Tony Blair launches new international dialogue on tackling global warming

Prime Minister Tony Blair launches a new international dialogue Tuesday on tackling global warming, as environment ministers from G-8 countries and other major polluting nations gather in London. The talks, bringing together wealthy nations and emerging economies such as India and China, will focus on moving to a low carbon economy, developing green technology and sustainable energy supplies.

"Energy technology has a crucial role to play in addressing the climate and energy challenges of today and tomorrow," said Britain's Trade and Industry Secretary Alan Johnson, who is co-hosting the daylong meeting.

Environment and energy ministers from the G-8 nations, the United States, Britain, Japan, Germany, France, Italy, Canada and Russia, plus China, India, Mexico, Brazil, South Africa, Indonesia, Australia, Spain, Poland, Nigeria and South Korea will attend the talks. The International Energy Agency, the World Bank and the European Commission will also be represented.

The dialogue emerges from July's G-8 summit in Gleneagles, Scotland where climate change and African poverty topped the agenda. Blair failed to achieve a consensus on the science of global warming at the summit, due to strong resistance from U.S. President George W. Bush. Environmentalists were also dismayed that G-8 leaders avoided taking any concrete steps to fight global warming, such as setting targets or timetables for reducing greenhouse gas emissions. But Blair did manage to win agreement for a new round of international talks that he hopes will help forge a united course of action when the Kyoto Protocol expires in 2012. Crucially, he wants to draw the United States back into the debate, and end the long standing impasse over the Kyoto accord.

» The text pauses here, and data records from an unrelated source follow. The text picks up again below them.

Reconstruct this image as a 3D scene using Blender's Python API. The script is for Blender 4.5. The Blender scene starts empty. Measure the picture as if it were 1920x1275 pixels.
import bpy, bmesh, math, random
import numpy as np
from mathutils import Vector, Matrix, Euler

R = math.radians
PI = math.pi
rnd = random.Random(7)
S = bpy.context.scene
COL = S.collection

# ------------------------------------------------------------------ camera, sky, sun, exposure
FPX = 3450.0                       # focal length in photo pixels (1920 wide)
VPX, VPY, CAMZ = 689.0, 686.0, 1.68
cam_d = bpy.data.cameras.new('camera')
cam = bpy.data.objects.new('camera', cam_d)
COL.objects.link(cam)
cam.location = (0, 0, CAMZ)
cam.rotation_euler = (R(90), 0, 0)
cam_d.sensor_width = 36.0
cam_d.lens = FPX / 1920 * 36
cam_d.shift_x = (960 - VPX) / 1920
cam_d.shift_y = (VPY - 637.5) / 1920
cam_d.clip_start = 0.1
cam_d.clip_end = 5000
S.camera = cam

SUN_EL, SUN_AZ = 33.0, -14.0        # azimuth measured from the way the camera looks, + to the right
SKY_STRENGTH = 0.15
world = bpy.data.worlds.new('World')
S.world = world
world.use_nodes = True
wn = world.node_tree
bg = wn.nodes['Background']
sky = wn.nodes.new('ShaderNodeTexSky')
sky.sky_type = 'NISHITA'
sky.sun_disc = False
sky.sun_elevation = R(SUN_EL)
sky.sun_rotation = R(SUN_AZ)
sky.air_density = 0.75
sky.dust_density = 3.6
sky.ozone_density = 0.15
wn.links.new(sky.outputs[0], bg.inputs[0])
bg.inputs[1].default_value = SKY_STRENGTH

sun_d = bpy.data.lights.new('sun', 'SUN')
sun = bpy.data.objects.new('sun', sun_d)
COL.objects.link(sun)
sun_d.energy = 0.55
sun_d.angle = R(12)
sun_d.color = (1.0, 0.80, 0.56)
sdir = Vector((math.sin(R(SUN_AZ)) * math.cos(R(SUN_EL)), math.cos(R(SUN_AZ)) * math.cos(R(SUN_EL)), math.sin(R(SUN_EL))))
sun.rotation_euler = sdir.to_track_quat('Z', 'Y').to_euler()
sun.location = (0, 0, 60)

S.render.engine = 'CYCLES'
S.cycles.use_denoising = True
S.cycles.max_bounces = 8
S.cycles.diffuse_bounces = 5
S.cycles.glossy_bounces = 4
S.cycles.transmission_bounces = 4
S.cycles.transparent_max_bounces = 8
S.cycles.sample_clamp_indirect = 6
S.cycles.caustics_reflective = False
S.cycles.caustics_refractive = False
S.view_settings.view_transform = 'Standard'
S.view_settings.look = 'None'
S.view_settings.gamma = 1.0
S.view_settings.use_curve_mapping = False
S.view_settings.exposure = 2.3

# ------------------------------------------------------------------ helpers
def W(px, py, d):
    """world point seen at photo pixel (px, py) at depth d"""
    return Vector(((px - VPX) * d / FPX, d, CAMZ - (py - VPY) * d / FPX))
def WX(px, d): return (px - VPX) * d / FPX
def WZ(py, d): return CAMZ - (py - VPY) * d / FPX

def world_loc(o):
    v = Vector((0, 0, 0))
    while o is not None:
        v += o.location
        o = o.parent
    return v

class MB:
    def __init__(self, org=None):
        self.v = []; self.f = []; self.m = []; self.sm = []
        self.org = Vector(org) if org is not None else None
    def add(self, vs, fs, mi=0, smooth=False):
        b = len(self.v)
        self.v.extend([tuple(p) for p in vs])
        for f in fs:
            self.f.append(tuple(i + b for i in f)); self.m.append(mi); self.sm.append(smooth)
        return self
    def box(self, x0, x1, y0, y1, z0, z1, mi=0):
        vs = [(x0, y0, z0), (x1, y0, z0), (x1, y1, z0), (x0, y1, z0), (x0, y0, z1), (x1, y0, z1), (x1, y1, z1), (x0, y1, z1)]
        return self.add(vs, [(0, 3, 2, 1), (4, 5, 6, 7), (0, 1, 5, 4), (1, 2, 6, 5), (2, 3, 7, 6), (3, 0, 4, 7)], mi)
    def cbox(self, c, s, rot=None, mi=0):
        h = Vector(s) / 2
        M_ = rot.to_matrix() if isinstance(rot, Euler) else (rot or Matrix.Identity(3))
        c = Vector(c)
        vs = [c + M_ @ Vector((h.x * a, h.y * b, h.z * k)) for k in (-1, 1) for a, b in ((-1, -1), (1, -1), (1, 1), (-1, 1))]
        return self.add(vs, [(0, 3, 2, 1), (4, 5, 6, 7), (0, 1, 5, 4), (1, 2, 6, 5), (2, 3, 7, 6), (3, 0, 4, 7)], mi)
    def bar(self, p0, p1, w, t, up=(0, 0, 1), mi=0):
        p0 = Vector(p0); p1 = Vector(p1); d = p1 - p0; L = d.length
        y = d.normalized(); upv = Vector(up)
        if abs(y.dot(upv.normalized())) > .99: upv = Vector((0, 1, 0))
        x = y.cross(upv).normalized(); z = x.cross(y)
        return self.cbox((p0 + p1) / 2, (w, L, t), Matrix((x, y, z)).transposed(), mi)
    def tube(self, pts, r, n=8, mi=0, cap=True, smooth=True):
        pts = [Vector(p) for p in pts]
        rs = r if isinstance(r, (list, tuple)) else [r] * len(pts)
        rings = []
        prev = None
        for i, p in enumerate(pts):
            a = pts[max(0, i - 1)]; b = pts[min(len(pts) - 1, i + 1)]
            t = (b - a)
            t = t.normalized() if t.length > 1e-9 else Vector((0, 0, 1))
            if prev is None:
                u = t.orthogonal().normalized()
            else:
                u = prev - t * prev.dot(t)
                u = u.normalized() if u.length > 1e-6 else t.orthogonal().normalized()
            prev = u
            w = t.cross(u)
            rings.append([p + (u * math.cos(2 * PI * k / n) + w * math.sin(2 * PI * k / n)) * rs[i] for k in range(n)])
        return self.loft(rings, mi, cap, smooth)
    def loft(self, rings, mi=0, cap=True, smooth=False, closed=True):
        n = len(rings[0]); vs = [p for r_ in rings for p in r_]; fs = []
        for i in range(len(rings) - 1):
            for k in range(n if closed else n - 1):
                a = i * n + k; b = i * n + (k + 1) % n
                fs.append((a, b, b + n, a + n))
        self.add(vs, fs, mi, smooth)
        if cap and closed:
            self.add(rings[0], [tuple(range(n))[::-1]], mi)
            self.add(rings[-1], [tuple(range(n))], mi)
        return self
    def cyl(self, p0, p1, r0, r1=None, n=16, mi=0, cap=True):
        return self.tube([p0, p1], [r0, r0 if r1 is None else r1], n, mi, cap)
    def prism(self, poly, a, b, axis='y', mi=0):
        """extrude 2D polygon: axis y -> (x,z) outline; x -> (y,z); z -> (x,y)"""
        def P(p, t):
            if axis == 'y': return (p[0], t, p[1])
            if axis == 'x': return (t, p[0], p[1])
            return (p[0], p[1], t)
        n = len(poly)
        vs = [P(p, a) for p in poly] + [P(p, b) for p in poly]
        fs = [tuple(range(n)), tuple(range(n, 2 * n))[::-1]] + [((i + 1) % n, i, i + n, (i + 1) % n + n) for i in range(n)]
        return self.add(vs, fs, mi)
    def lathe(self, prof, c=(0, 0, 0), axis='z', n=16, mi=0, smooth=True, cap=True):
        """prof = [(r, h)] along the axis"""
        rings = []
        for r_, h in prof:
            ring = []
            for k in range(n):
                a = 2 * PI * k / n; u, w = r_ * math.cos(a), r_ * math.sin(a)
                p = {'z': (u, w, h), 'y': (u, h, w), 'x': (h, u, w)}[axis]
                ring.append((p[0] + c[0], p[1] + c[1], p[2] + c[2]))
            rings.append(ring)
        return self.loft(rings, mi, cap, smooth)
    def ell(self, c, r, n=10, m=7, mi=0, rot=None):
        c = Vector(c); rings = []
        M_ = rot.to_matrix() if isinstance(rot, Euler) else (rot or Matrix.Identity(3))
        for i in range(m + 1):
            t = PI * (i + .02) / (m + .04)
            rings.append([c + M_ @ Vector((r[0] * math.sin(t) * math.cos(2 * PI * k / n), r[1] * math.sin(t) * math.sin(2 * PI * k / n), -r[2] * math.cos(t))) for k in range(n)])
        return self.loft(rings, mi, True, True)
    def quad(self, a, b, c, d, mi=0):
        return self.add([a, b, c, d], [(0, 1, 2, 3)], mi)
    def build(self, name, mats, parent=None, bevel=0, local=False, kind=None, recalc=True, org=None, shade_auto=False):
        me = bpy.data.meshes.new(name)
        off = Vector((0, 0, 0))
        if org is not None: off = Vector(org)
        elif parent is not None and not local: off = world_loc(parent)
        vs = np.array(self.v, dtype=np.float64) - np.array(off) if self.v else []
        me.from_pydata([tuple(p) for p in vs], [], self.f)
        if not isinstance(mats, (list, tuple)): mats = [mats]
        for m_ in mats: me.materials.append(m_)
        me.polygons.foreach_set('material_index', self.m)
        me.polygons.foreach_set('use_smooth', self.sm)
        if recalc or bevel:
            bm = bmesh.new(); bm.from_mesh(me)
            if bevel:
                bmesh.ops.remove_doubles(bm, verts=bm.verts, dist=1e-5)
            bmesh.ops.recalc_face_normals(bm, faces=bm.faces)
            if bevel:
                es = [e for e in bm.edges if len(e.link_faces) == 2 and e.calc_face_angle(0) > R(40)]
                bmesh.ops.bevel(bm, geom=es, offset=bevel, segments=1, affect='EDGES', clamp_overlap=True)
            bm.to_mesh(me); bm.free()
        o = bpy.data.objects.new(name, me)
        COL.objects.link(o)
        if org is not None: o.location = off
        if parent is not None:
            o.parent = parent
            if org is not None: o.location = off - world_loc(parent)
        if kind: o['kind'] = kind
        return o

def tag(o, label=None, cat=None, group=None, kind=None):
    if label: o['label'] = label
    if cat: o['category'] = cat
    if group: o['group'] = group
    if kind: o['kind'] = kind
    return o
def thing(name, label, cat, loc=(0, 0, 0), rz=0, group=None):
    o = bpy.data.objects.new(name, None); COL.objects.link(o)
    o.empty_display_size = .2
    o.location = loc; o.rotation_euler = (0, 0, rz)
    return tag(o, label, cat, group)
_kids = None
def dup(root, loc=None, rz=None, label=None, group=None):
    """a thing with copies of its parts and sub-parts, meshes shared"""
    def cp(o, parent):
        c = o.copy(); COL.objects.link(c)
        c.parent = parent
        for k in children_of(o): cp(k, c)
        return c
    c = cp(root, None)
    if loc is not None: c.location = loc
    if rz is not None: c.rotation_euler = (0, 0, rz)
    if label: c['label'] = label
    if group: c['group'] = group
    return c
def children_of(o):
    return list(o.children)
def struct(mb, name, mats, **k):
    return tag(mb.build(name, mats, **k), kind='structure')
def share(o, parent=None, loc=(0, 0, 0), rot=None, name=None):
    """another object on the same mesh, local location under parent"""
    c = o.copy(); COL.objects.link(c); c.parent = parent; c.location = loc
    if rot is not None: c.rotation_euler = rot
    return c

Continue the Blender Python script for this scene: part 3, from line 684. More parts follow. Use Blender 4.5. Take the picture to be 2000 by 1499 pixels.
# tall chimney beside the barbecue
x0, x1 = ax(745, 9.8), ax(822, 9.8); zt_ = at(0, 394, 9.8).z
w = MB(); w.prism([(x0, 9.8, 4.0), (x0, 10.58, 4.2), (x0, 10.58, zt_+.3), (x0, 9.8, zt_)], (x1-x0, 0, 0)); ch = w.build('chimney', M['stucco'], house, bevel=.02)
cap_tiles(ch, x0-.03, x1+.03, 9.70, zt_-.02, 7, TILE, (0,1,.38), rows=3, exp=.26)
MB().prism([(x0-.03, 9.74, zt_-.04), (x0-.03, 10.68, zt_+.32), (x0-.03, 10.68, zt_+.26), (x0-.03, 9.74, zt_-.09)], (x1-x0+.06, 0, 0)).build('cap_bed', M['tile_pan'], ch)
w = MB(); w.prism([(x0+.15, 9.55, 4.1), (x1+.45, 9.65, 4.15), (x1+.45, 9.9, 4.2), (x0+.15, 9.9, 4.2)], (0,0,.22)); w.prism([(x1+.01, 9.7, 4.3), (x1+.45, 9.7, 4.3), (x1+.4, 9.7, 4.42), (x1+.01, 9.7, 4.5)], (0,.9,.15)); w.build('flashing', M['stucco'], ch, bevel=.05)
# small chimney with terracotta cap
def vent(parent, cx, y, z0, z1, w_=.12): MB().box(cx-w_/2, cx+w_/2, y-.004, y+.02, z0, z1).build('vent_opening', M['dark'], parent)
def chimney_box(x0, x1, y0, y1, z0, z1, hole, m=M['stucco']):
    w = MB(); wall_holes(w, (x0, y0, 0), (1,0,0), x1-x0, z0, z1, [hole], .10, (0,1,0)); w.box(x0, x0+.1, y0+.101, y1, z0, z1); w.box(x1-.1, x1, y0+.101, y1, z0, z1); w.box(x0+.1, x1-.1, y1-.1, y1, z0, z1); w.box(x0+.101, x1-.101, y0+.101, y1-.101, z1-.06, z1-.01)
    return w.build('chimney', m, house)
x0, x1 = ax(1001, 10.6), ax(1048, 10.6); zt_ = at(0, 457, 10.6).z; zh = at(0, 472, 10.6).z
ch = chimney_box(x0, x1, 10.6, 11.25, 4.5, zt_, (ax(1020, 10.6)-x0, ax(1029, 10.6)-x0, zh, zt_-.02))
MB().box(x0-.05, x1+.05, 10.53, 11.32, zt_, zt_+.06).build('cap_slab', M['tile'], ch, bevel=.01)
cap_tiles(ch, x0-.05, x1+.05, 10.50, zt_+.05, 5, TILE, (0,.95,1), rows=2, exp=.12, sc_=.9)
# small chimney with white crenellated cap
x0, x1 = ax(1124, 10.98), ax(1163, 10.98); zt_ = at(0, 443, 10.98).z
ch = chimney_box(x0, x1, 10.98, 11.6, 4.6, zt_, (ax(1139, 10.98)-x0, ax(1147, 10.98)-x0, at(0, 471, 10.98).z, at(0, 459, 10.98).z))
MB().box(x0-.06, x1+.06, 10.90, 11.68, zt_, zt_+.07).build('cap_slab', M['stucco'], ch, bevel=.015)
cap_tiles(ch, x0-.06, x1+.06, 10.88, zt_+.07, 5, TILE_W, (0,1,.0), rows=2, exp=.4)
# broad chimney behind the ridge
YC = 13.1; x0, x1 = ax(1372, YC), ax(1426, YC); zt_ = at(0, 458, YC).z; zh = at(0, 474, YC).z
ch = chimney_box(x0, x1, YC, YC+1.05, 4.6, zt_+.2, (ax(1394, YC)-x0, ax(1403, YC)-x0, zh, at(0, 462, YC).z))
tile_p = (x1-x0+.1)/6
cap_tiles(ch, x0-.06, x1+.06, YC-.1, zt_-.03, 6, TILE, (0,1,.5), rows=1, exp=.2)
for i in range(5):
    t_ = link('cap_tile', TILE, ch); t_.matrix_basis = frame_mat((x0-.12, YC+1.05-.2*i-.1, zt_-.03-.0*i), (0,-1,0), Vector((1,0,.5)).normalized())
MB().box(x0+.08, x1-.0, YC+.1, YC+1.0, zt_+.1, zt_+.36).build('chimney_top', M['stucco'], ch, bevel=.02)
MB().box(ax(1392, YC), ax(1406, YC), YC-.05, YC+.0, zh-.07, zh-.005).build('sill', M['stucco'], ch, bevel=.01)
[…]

Bush's administration has refused to sign the 1997 protocol, saying the caps on greenhouse gas emissions it demands would damage the U.S. economy. Washington also objects to large developing nations such as China and India being exempt from the treaty.

Blair has acknowledged he has no chance of overcoming such opposition, and instead wants to look beyond Kyoto, focus on developing green technology and encouraging emerging economies to confront the threat of global warming, reports the AP. I.L.